§ **Data provided**

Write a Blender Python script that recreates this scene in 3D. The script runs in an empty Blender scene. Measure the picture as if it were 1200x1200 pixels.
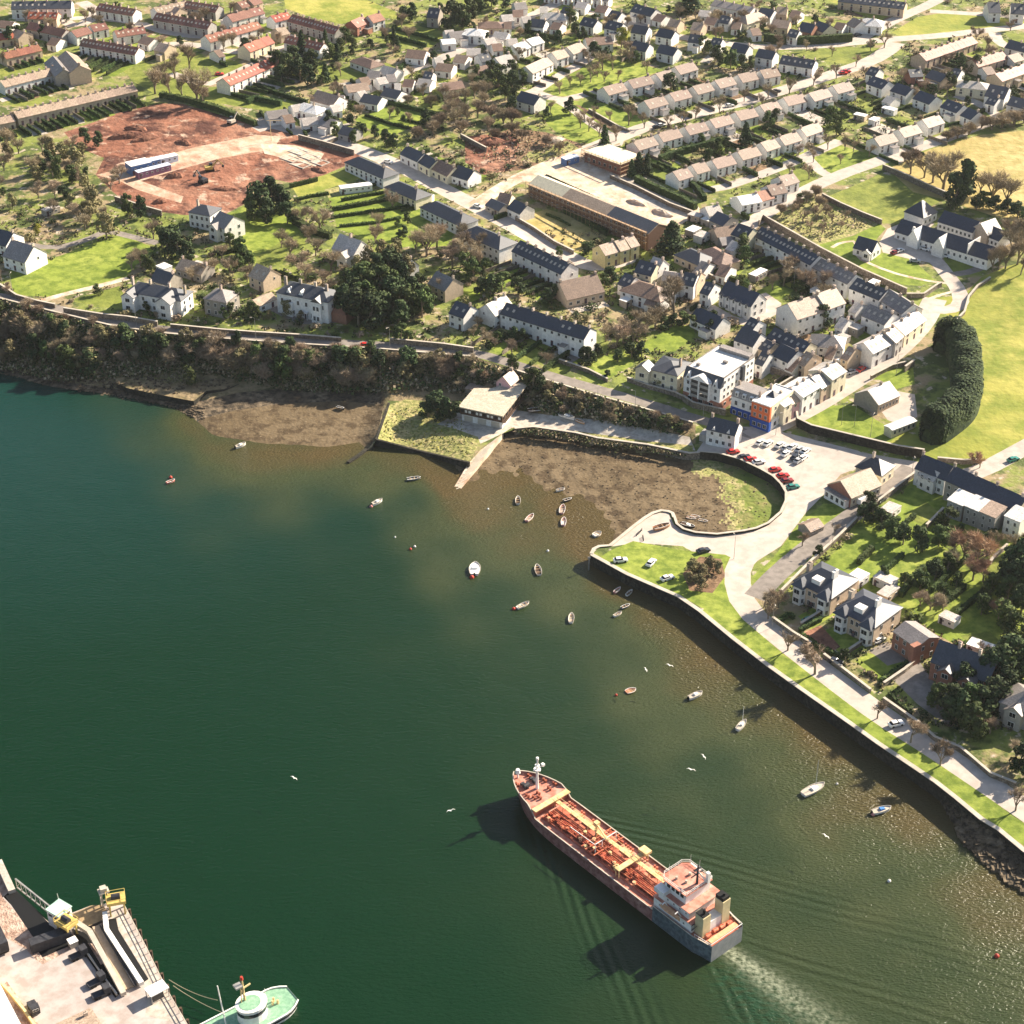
import bpy, math, random
import numpy as np
from mathutils import Vector, Matrix, geometry
R = math.radians
random.seed(7); rng = np.random.default_rng(7)
scene = bpy.context.scene
col = scene.collection

# ---------------------------------------------------------------- camera, light, exposure
F, TH, CH = 2150.0, R(32), 300.0          # focal length in pixels of a 1200 px frame, tilt below the horizon, height
cd = bpy.data.cameras.new('camera'); cam = bpy.data.objects.new('camera', cd); col.objects.link(cam)
cam.location = (0, 0, CH); cam.rotation_euler = (R(90) - TH, 0, 0)
cd.sensor_width = 36; cd.sensor_fit = 'HORIZONTAL'; cd.lens = 36 * F / 1200
cd.clip_start = 1; cd.clip_end = 40000
scene.camera = cam
SUN_AZ, SUN_EL = R(56), R(31)             # azimuth clockwise from +Y
w = bpy.data.worlds.new('World'); scene.world = w; w.use_nodes = True
nt = w.node_tree; nt.nodes.clear()
sky = nt.nodes.new('ShaderNodeTexSky'); sky.sky_type = 'NISHITA'; sky.sun_disc = False
sky.sun_elevation = SUN_EL; sky.sun_rotation = SUN_AZ; sky.air_density = 1.1; sky.dust_density = 1.5
bg = nt.nodes.new('ShaderNodeBackground'); bg.inputs[1].default_value = 0.06
wo = nt.nodes.new('ShaderNodeOutputWorld')
nt.links.new(sky.outputs[0], bg.inputs[0]); nt.links.new(bg.outputs[0], wo.inputs[0])
sl = bpy.data.lights.new('sun', 'SUN'); sl.energy = 5.0; sl.angle = R(0.5); sl.color = (1.0, 0.88, 0.72)
so = bpy.data.objects.new('sun', sl); col.objects.link(so)
sd = Vector((math.sin(SUN_AZ) * math.cos(SUN_EL), math.cos(SUN_AZ) * math.cos(SUN_EL), math.sin(SUN_EL)))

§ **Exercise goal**
Pictures are excluded: retype only the lines from the beginning of the listing above through the line with "col = scene.collection", both included.

§ **Task result**
Write a Blender Python script that recreates this scene in 3D. The script runs in an empty Blender scene. Measure the picture as if it were 1200x1200 pixels.
import bpy, math, random
import numpy as np
from mathutils import Vector, Matrix, geometry
R = math.radians
random.seed(7); rng = np.random.default_rng(7)
scene = bpy.context.scene
col = scene.collection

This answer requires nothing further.